### BRIEF
Begin with the opening line of the records and extract each line through the one holding "wid=(0.015, 0.03), rad=0.2)"; pictures are not part of the copy.

(Records)

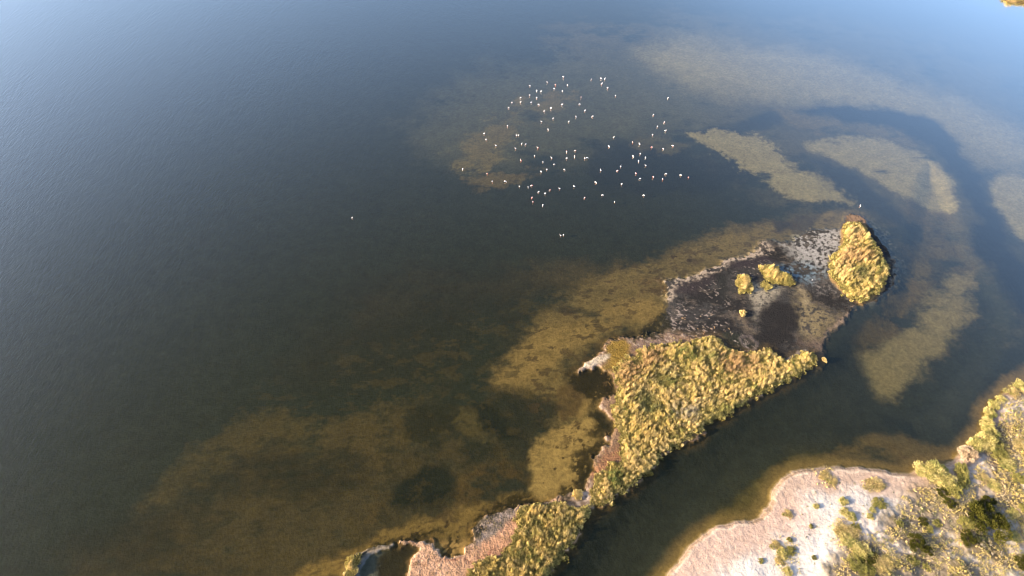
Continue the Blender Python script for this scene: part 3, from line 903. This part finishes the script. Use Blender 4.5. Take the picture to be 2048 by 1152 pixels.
tussocks('grass_tussocks', P('300,820 420,760 600,880 700,980 560,960 400,1030 180,1040 160,960', C2), 0.75, lambda x, y: np.clip(0.1 + 0.7 * fbm(x, y, 2.5, 2, 171), 0, 0.6), [STRAW, RUST, ASH], 115, 0.3, 14,
         'sparse pale and rusty tussocks on the dark peat north of the big reed bed', 'tussocks', wid=(0.015, 0.03), rad=0.2)

for q_, c_, k_, lb_ in (('255,320 430,130 540,80 850,55 830,150 700,185 515,290 520,450 490,560 540,700 560,900 440,1010 370,1050 315,1080 340,900 500,700 420,580 505,470 440,325', C3, 0.30, 'thin rusty grass on the bare western margin of the big islet'),
                        ('520,860 560,770 640,655 800,735 950,650 1000,530 1200,400 1400,375 1290,460 1280,560 1200,740 1030,770 940,860', C4, 0.25, 'thin brown grass on the salmon mud and grey crust at the bottom edge')):
    tussocks('margin_grass', P(q_, c_), 0.5, lambda x, y, k_=k_: np.clip(k_ + 0.8 * fbm(x, y, 2.2, 3, 181), 0, 0.9), [OLIVE, RUST * 0.7, OLIVE * 0.6, RUST, GREEN], 183, 0.22, 12, lb_, 'grass', wid=(0.015, 0.03), rad=0.22)

# dry grass of the dunes
dune_keep = lambda x, y: np.clip(0.62 + 0.8 * fbm(x, y, 4.5, 3, 131), 0.05, 1)
tussocks('dune_grass', P('1850,965 1890,1000 1925,985 1950,930 1990,860 2010,800 2100,770 2400,1000 2200,1300 1640,1300 1660,1150 1700,1100 1745,1070 1800,1050 1790,1010'), 0.36, dune_keep,
         [GREEN * 1.5, OLIVE, ASH * 0.85, STRAW * 0.85, OLIVE, GOLD, ASH * 0.7, GREEN * 1.8, STRAW], 133, 0.46, 17, 'dry straw-coloured grass and low herbs covering the dunes in the lower right corner', 'dune grass', wid=(0.02, 0.04), rad=0.26)
tussocks('beach_sprigs', P('1560,985 1600,950 1690,940 1800,955 1830,985 1760,1020 1700,1060 1640,1130 1560,1140 1540,1090 1600,1040 1580,1000'), 0.9,
         lambda x, y: np.clip(0.05 + 0.6 * fbm(x, y, 3.5, 2, 135), 0.0, 0.6), [GREEN, OLIVE, GREEN, STRAW], 137, 0.16, 12, 'scattered tiny sprigs growing on the white beach sand', 'beach plants', rad=0.14)


for q_ in ('1540,1080 1570,1070 1595,1090 1592,1130 1600,1160 1560,1160 1545,1120', '1655,1045 1690,1035 1722,1060 1722,1100 1690,1112 1660,1090', '1625,935 1660,935 1675,970 1660,982 1630,960', '1715,960 1750,955 1775,975 1760,990 1725,985', '1690,1100 1740,1085 1790,1110 1800,1170 1680,1180'):
    tussocks('dry_grass', P(q_), 0.34, lambda x, y: np.clip(0.45 + 0.6 * fbm(x, y, 2.0, 2, 141), 0.0, 0.9), [GOLD, STRAW, STRAW, OLIVE, GOLD], 143, 0.36, 14,
             {'1540': 'thin golden grass of the left dune strip on the beach sand', '1655': 'golden grass round the large central clump on the white sand', '1625': 'golden grass on the beach mound nearest the water',
              '1715': 'golden grass on the wide mound with the blue shadow', '1690': 'golden grass between the shrubs at the bottom edge of the dune'}[q_[:4]], 'dune grass', wid=(0.02, 0.04), rad=0.24)


# ------------------------------------------------------------------ shrubs: leaf sprays on stems
def shrub_mesh(name, table, seed, leaves=2600, flat=0.75, spiky=0.0, leaf=0.055):
    r_ = np.random.default_rng(seed)
    nl = 26
    a = r_.uniform(0, 6.28, nl)
    q = np.sqrt(r_.random(nl)) * 0.82
    lx, ly = np.cos(a) * q, np.sin(a) * q
    lz = flat * (0.35 + 0.45 * r_.random(nl)) * (1 - 0.45 * q)
    lr = r_.uniform(0.10, 0.34, nl)
    k = r_.integers(0, nl, leaves)
    d = r_.normal(size=(leaves, 3))
    d /= np.linalg.norm(d, axis=1, keepdims=True)
    rad = lr[k] * (0.55 + 0.45 * r_.random(leaves) ** 0.5) * (1 + spiky * r_.random(leaves))
    c = np.stack([lx[k], ly[k], lz[k]], 1) + d * rad[:, None] * np.array([1, 1, 0.85])
    c[:, 2] = np.maximum(c[:, 2], 0.02)
    dirn = d + r_.normal(0, 0.45, (leaves, 3)) + np.array([0, 0, 0.5])
    dirn /= np.linalg.norm(dirn, axis=1, keepdims=True)
    L = leaf * r_.uniform(0.8, 1.8, leaves) * (1 + spiky)
    side = np.cross(dirn, r_.normal(size=(leaves, 3)))
    side /= np.linalg.norm(side, axis=1, keepdims=True)
    w = leaf * r_.uniform(0.35, 0.6, leaves) * (1 - 0.4 * spiky)
    V = np.stack([c - dirn * L[:, None], c + side * w[:, None], c + dirn * L[:, None], c - side * w[:, None]], 1).reshape(-1, 3)
    T = np.array(table)
    cc = T[r_.integers(0, len(T), nl)][k] * r_.normal(1, 0.18, (leaves, 1)).clip(.5, 1.5)
    me = quads_mesh(name, V, leaves, np.repeat(np.clip(cc, .004, .8), 4, 0))
    me.materials.append(M_LEAF)
    # stems under the leaves
    sv = []
    for i in range(nl):
        p0 = np.array([lx[i] * 0.1, ly[i] * 0.1, -0.1]); p1 = np.array([lx[i], ly[i], lz[i]])
        sd_ = np.array([-ly[i], lx[i], 0]); sd_ = sd_ / (np.linalg.norm(sd_) + 1e-6) * 0.02
        up = np.array([0, 0, 0.02])
        for s2 in (sd_, up):
            sv += [p0 - s2, p0 + s2, p1 + s2 * 0.5, p1 - s2 * 0.5]
    sm = quads_mesh(name + '_stems', np.array(sv), len(sv) // 4, np.tile([[.12, .085, .05]], (len(sv), 1)))
    sm.materials.append(M_LEAF)
    return me, sm


DARK = [np.array(c) for c in ((.065, .065, .015), (.08, .08, .018), (.10, .095, .02))]
MIDG = [np.array(c) for c in ((.32, .29, .09), (.40, .35, .12), (.22, .21, .07))]
YELL = [np.array(c) for c in ((.60, .51, .20), (.46, .41, .15), (.64, .54, .25), (.32, .31, .11))]
DRY = [np.array(c) for c in ((.60, .47, .22), (.50, .38, .18), (.62, .50, .26), (.32, .28, .11))]
PINK = [np.array(c) for c in ((.60, .46, .33), (.52, .40, .26), (.62, .5, .36))]
KINDS = {
    'dark': [shrub_mesh('dark_foliage', DARK, s, 5200, 0.85, 0, 0.04) for s in (1, 2)],
    'green': [shrub_mesh('green_foliage', MIDG, s, 3000, 0.8, 0.1) for s in (3, 4, 5)],
    'yellow': [shrub_mesh('yellow_foliage', YELL, s, 3000, 0.8, 0.5) for s in (6, 7, 8)],
    'dry': [shrub_mesh('dry_foliage', DRY, s, 3000, 0.5, 1.0) for s in (9, 10, 11)],
    'pink': [shrub_mesh('pink_foliage', PINK, 12, 3200, 0.85, 0.2)],
}
GROUPS = {'dark': 'green shrubs on the dunes', 'green': 'green shrubs on the dunes', 'yellow': 'yellowish shrubs on the dunes and bank', 'dry': 'dry shrubs and grass mounds on the sand', 'pink': 'green shrubs on the dunes'}
cnt = [0]


def shrub(px, py, rpx, kind, label, h=1.0, ry=None, rot=None, name=None):
    x, y = at(px, py)
    D = math.sqrt(x * x + y * y + CAM_H ** 2)
    r = rpx * D / FPX
    z = float(ground_z(np.array([x]), np.array([y]))[0])
    i = cnt[0]; cnt[0] += 1
    fm, sm = KINDS[kind][i % len(KINDS[kind])]
    o = bpy.data.objects.new(name or {'dry': 'dry_shrub', 'yellow': 'bank_shrub', 'pink': 'round_shrub'}.get(kind, 'green_shrub'), None)
    C.objects.link(o)
    o.empty_display_size = 0.2
    o.location = (x, y, z)
    o.rotation_euler = (0, 0, rng.uniform(0, 6.28) if rot is None else rot)
    ry_ = (ry or rpx) * D / FPX
    o.scale = (r, ry_, (r + ry_) / 2 * h)
    tag(o, label, 'shrub', GROUPS[kind])
    for nm, m_ in (('foliage', fm), ('stem', sm)):
        c = bpy.data.objects.new(nm, m_)
        C.objects.link(c)
        c.parent = o
    return o


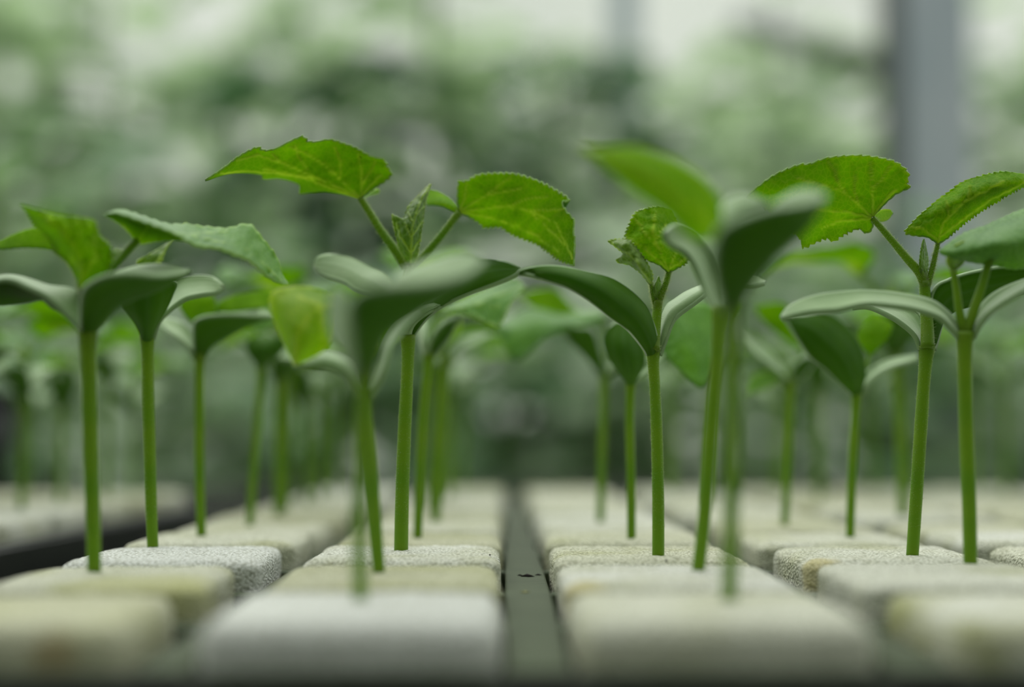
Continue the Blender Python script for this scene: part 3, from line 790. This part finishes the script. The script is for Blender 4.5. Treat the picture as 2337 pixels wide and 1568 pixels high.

### EXERCISE ANSWER
Continue the Blender Python script for this scene: part 3, from line 903. This part finishes the script. Use Blender 4.5. Take the picture to be 2048 by 1152 pixels.
tussocks('grass_tussocks', P('300,820 420,760 600,880 700,980 560,960 400,1030 180,1040 160,960', C2), 0.75, lambda x, y: np.clip(0.1 + 0.7 * fbm(x, y, 2.5, 2, 171), 0, 0.6), [STRAW, RUST, ASH], 115, 0.3, 14,
         'sparse pale and rusty tussocks on the dark peat north of the big reed bed', 'tussocks', wid=(0.015, 0.03), rad=0.2)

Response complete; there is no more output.